--- begin ---

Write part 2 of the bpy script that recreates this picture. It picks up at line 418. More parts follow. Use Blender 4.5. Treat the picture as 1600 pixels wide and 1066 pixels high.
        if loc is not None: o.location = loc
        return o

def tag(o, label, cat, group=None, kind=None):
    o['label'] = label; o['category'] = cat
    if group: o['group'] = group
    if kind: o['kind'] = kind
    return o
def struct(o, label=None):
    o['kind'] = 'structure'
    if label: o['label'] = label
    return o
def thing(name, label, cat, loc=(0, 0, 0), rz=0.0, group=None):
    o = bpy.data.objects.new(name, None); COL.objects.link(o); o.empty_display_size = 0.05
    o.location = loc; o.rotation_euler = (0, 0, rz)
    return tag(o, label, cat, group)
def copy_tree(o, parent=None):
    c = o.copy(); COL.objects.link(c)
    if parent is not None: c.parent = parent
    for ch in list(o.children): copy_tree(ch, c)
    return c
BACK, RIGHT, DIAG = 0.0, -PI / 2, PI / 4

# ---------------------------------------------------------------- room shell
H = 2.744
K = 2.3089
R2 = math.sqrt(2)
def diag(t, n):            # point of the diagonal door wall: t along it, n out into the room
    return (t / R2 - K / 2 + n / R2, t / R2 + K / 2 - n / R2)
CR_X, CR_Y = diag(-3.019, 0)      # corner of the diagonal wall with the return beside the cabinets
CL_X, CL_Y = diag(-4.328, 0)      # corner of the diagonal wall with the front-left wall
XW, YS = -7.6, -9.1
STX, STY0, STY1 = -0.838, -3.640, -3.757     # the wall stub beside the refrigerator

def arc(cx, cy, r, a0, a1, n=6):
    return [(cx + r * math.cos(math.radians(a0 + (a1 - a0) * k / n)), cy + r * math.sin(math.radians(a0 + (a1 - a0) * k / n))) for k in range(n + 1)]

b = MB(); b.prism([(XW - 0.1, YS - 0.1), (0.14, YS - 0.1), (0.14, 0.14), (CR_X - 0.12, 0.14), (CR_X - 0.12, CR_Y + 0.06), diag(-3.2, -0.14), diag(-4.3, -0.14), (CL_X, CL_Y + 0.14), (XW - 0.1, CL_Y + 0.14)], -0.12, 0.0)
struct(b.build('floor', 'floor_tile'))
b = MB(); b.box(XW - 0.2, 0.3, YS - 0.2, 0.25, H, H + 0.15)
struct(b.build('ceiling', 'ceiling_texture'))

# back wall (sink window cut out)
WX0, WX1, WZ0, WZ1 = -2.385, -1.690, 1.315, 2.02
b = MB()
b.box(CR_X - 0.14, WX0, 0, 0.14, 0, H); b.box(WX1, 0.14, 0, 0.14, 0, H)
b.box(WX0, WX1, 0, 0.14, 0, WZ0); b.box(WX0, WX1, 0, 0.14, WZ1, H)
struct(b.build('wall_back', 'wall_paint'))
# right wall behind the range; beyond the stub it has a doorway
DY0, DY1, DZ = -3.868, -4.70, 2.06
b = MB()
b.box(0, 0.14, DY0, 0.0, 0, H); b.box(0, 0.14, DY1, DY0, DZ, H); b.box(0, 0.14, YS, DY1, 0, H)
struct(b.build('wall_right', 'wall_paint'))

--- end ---

Your task is to repeat the data exactly; please include every line.

*SOLVED EXERCISE*
Write part 2 of the bpy script that recreates this picture. It picks up at line 418. More parts follow. Use Blender 4.5. Treat the picture as 1600 pixels wide and 1066 pixels high.
        if loc is not None: o.location = loc
        return o

def tag(o, label, cat, group=None, kind=None):
    o['label'] = label; o['category'] = cat
    if group: o['group'] = group
    if kind: o['kind'] = kind
    return o
def struct(o, label=None):
    o['kind'] = 'structure'
    if label: o['label'] = label
    return o
def thing(name, label, cat, loc=(0, 0, 0), rz=0.0, group=None):
    o = bpy.data.objects.new(name, None); COL.objects.link(o); o.empty_display_size = 0.05
    o.location = loc; o.rotation_euler = (0, 0, rz)
    return tag(o, label, cat, group)
def copy_tree(o, parent=None):
    c = o.copy(); COL.objects.link(c)
    if parent is not None: c.parent = parent
    for ch in list(o.children): copy_tree(ch, c)
    return c
BACK, RIGHT, DIAG = 0.0, -PI / 2, PI / 4

# ---------------------------------------------------------------- room shell
H = 2.744
K = 2.3089
R2 = math.sqrt(2)
def diag(t, n):            # point of the diagonal door wall: t along it, n out into the room
    return (t / R2 - K / 2 + n / R2, t / R2 + K / 2 - n / R2)
CR_X, CR_Y = diag(-3.019, 0)      # corner of the diagonal wall with the return beside the cabinets
CL_X, CL_Y = diag(-4.328, 0)      # corner of the diagonal wall with the front-left wall
XW, YS = -7.6, -9.1
STX, STY0, STY1 = -0.838, -3.640, -3.757     # the wall stub beside the refrigerator

def arc(cx, cy, r, a0, a1, n=6):
    return [(cx + r * math.cos(math.radians(a0 + (a1 - a0) * k / n)), cy + r * math.sin(math.radians(a0 + (a1 - a0) * k / n))) for k in range(n + 1)]

b = MB(); b.prism([(XW - 0.1, YS - 0.1), (0.14, YS - 0.1), (0.14, 0.14), (CR_X - 0.12, 0.14), (CR_X - 0.12, CR_Y + 0.06), diag(-3.2, -0.14), diag(-4.3, -0.14), (CL_X, CL_Y + 0.14), (XW - 0.1, CL_Y + 0.14)], -0.12, 0.0)
struct(b.build('floor', 'floor_tile'))
b = MB(); b.box(XW - 0.2, 0.3, YS - 0.2, 0.25, H, H + 0.15)
struct(b.build('ceiling', 'ceiling_texture'))

# back wall (sink window cut out)
WX0, WX1, WZ0, WZ1 = -2.385, -1.690, 1.315, 2.02
b = MB()
b.box(CR_X - 0.14, WX0, 0, 0.14, 0, H); b.box(WX1, 0.14, 0, 0.14, 0, H)
b.box(WX0, WX1, 0, 0.14, 0, WZ0); b.box(WX0, WX1, 0, 0.14, WZ1, H)
struct(b.build('wall_back', 'wall_paint'))
# right wall behind the range; beyond the stub it has a doorway
DY0, DY1, DZ = -3.868, -4.70, 2.06
b = MB()
b.box(0, 0.14, DY0, 0.0, 0, H); b.box(0, 0.14, DY1, DY0, DZ, H); b.box(0, 0.14, YS, DY1, 0, H)
struct(b.build('wall_right', 'wall_paint'))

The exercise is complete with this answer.